Saturday, September 22, 2007

Dance is a Discipline

Here are pictures left out of the English edition of Foucault's Discipline and Punish. You can see them all HERE.

Okay smarty pants, a few questions:
What does Foucault's section on docile bodies have to do with dance?
What does it have to do with technology?
What does it have to do with pedagogy?
What does it have to do with power and politics?
What kind of power does our dance technique give us?

Extra credit:
Find Arbeau's 1589 dance manual online.
Post some of its pictures and use some language to put it in the context Foucault's docile bodies.


sfr said...

Discipline has long been a qualifier of dance practice. One must have discipline to acheive technical prowess, etc. The order of the dance class creates a political body that exerts its discipline on the docile dancer body. By ordering time and space, the realms of physical existance, the dancer is subjected to the discipline of dance practice.
Dance in the perspective of Foucault's docile bodies is both like and unlike his prisons and more intrusive disciplinary forms. It seems intended that the practice of dance improves the dancers body. However, the dancer's body incurs injury from unhealthy practice and techniques that are "driven into" the body. Coercion drives the dancer to push the body to and beyond healthy, sustainable physical limits. I say these things in regards to the codified techniques.

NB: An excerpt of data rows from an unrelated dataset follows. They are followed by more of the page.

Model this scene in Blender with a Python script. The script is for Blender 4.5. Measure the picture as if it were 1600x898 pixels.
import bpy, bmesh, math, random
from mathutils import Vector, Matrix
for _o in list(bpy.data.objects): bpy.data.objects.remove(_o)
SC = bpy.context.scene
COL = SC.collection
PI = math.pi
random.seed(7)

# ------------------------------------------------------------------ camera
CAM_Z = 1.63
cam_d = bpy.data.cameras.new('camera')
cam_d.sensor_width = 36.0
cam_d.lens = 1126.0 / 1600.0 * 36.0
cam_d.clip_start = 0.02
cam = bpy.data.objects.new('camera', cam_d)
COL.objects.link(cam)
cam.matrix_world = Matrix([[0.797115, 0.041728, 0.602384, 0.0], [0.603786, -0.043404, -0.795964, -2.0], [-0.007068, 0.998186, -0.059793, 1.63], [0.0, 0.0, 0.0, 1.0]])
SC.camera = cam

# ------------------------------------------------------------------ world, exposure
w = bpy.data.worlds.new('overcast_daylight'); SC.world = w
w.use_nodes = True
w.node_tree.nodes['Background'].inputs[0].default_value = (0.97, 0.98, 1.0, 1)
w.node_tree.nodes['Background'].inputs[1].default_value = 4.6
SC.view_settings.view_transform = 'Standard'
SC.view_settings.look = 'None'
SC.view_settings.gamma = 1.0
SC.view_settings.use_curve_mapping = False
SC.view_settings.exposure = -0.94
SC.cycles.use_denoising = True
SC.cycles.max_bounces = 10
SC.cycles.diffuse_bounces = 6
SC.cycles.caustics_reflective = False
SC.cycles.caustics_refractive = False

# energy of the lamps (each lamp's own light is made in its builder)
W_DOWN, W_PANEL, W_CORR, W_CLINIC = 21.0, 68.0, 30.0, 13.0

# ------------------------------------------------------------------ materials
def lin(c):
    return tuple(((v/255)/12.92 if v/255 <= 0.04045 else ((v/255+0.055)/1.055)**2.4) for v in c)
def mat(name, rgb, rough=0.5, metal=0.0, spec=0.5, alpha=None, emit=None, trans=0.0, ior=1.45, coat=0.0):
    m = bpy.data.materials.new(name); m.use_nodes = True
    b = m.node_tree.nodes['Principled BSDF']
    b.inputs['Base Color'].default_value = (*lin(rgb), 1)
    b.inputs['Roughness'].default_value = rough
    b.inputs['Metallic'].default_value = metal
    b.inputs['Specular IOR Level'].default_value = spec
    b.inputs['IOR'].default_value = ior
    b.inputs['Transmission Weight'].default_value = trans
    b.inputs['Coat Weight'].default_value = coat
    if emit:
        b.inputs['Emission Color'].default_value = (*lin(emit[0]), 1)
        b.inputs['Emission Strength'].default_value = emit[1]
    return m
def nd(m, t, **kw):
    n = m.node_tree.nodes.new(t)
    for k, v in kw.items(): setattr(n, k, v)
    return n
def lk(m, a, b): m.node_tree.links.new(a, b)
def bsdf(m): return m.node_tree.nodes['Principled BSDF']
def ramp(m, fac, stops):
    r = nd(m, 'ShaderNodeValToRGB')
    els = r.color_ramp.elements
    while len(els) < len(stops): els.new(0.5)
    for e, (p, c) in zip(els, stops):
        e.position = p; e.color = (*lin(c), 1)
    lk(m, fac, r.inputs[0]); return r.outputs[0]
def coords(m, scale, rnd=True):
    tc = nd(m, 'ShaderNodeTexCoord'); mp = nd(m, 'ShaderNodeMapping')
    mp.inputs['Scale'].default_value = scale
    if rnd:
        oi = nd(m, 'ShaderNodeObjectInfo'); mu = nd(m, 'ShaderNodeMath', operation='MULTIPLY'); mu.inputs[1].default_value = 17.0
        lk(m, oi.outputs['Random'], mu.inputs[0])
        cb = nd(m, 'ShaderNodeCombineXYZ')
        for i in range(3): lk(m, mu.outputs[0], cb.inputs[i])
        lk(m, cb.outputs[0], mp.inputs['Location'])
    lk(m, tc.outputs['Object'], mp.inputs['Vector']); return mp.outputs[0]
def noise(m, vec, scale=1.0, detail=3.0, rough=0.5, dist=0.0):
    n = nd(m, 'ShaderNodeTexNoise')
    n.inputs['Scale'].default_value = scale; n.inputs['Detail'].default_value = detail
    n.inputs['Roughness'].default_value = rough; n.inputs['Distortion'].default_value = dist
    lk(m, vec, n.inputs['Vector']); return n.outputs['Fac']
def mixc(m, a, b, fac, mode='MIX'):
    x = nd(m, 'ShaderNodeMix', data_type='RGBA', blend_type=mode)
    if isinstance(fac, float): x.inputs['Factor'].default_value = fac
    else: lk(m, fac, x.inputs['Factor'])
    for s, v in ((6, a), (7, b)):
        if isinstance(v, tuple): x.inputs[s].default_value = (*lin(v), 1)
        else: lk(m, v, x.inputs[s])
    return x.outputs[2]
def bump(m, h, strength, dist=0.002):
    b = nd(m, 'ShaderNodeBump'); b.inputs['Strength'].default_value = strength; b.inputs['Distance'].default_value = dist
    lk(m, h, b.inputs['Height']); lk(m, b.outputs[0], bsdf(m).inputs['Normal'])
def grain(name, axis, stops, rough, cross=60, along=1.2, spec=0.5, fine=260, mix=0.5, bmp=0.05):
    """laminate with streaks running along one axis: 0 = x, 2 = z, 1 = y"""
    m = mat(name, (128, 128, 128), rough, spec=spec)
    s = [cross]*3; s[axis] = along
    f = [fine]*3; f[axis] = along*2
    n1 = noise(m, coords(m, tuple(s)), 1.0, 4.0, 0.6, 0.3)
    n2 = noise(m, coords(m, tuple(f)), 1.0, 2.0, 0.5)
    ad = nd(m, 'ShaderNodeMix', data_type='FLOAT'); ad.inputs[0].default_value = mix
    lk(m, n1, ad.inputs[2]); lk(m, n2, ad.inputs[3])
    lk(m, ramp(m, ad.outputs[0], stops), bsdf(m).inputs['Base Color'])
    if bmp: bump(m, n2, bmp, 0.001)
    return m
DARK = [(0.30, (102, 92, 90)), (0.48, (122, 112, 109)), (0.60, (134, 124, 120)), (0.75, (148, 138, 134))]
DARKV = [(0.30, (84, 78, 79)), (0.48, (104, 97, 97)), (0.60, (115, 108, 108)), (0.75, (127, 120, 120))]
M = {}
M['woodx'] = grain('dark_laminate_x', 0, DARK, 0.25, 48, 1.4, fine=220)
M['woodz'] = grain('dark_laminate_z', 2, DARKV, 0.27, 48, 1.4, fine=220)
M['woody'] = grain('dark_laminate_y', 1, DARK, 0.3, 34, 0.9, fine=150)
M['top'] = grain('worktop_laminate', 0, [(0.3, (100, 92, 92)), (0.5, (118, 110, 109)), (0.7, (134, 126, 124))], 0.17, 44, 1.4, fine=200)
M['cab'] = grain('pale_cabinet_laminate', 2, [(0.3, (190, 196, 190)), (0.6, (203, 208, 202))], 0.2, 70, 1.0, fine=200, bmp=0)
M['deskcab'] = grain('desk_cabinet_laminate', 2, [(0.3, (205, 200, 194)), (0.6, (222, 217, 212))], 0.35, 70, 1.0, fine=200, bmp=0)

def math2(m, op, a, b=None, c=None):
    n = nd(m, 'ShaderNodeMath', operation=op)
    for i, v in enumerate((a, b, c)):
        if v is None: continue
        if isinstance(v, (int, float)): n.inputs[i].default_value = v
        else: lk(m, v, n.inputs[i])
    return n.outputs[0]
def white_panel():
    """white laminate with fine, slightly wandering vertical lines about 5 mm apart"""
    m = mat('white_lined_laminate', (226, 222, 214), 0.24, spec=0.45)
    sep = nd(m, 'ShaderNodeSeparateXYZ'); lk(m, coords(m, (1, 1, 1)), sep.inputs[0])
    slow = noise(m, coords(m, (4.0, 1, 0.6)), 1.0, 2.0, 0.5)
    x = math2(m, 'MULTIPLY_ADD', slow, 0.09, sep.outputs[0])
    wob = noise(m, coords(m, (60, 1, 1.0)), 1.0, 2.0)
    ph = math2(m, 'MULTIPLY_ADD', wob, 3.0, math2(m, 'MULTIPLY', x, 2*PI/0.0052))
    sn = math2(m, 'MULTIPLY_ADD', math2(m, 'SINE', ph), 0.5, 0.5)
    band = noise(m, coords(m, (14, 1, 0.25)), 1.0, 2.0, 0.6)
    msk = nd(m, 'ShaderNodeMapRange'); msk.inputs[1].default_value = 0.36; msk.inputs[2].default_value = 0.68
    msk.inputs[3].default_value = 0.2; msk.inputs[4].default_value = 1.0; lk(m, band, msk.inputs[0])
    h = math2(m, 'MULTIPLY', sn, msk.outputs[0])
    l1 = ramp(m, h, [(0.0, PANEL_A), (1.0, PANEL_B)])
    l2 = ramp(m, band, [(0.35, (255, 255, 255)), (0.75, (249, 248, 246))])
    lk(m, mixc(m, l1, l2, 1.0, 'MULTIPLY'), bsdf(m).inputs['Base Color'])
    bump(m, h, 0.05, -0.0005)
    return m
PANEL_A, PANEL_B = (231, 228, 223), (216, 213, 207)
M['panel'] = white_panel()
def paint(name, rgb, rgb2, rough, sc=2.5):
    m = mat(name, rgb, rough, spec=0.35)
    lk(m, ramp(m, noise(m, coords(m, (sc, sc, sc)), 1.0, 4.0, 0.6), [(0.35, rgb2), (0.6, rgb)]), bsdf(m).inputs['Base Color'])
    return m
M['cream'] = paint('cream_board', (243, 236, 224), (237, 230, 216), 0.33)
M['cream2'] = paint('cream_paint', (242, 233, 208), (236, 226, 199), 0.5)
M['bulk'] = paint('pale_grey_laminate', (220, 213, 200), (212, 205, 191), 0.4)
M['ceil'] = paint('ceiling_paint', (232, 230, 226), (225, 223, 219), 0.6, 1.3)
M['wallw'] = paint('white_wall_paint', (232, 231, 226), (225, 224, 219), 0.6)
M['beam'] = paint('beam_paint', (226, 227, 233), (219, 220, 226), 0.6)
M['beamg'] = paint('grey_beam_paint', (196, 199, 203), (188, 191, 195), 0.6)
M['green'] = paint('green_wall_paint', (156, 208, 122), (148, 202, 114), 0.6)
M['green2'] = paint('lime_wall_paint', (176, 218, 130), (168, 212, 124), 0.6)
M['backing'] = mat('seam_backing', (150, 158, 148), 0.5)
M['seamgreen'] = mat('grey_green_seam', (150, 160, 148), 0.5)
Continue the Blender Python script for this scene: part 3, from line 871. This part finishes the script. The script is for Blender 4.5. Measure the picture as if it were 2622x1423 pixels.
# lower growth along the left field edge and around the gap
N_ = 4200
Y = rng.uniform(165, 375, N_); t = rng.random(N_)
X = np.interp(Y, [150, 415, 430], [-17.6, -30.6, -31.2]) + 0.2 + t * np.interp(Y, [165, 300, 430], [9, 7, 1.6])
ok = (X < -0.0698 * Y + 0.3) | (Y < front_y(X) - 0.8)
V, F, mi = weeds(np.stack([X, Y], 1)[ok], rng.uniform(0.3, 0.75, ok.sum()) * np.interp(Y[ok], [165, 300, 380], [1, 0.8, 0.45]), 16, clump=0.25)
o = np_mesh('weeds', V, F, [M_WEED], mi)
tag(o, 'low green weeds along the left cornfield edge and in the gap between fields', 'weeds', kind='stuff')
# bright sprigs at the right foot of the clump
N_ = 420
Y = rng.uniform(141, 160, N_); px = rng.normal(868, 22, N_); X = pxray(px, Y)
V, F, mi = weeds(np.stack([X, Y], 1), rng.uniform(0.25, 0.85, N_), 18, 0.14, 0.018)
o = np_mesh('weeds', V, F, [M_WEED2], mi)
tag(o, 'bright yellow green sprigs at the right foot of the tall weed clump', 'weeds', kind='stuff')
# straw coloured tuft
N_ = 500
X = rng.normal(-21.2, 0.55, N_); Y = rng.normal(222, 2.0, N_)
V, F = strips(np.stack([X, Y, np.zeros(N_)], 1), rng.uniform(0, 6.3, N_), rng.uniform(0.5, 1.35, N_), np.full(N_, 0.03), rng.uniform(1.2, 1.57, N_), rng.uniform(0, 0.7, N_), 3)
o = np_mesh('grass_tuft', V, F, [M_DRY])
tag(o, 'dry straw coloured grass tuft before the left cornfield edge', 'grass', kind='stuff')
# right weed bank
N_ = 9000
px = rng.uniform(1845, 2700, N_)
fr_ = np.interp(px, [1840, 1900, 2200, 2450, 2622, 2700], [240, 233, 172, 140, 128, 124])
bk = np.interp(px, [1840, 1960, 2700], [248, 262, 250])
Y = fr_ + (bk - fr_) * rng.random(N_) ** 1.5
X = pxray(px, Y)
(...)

Sarah A.O. Rosner/The AOMC said...

I think the thing that hit me most about the idea of discipline via the control of movements is how much i DIDN'T feel like it applied to my experience of dance. Granted, i've never been into ballet or even tap or jazz - some type that has a more intensely codified system with values of "wrong" or "right" attached - but i still think that what Foucault is saying COULD be true of modern dance. However, I really feel like (at least in the past few decades) so much of the focus in modern dance has shifted to ignite dialouges of personal quirk and freedom as well as ways in which dancers can retain autonomy over their role. What comes to mind for me is the way that the creative dance making process was once divided between the dancer and the choreographer - now it seems more and more that (some) choreographers find ways to make dances where either their dancers are part of the creative process, or where the have real time decision making power in the piece. One step further might be improvisation, a field where the entire entity is individually controlled. Even further could be contact improv, where no one (at times not even the individual!) is not in control of the movement. Exciting!